L'esthétique de Anderson, c'était déjà évident dans Rushmore, n'est pas qu'une maniaquerie illustrative, comme le lui reprochent ses détracteurs, c'est une écriture supplémentaire à celle du script, une façon de raconter visuellement les personnages, leur enfermement psychologique, leurs manies. Il dirige ainsi ces interprètes comme il habille des poupées mais sans non plus en faire des marionnettes : leur talent est de donner vie à ce qui, sans cela, ne serait qu'un théâtre effectivement superficiel. Ainsi, Gwyneth Paltrow avec son manteau de fourrure et ses yeux charbonneux ; Luke Wilson et son masque fait d'une barbe épaisse, de lunettes noires et d'un bandeau de tennis ; Ben Stiller et son survêt' écarlate ; Owen Wilson avec son accoutrement de cowboy sont toujours comme les enfants prodiges exhibés jadis, tandis que l'apparence des adultes ne cachent plus rien de leur véritable nature (Royal sera vite démasqué, l'aspect apprêté de Henry trahit son côté vieux jeu, Etheline ne prêt plus guère d'attention à son allure puisqu'elle ne veut plus séduire) .

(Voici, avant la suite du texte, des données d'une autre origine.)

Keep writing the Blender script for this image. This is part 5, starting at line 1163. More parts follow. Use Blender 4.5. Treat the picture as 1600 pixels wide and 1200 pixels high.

Le film est ainsi traversé de moments gracieux, à la fois comiques (Royal entraînant ses petits-fils dans les 400 coups), romantiques (Margot s'approchant de Richie émerveillé), touchants (Chas admettant in fine l'amour de son père). C'est ce subtil équilibre entre optimisme et mélancolie qui prouve toute la maîtrise de Wes Anderson. C'est beau mais c'est triste. Mais c'est quand même surtout très beau.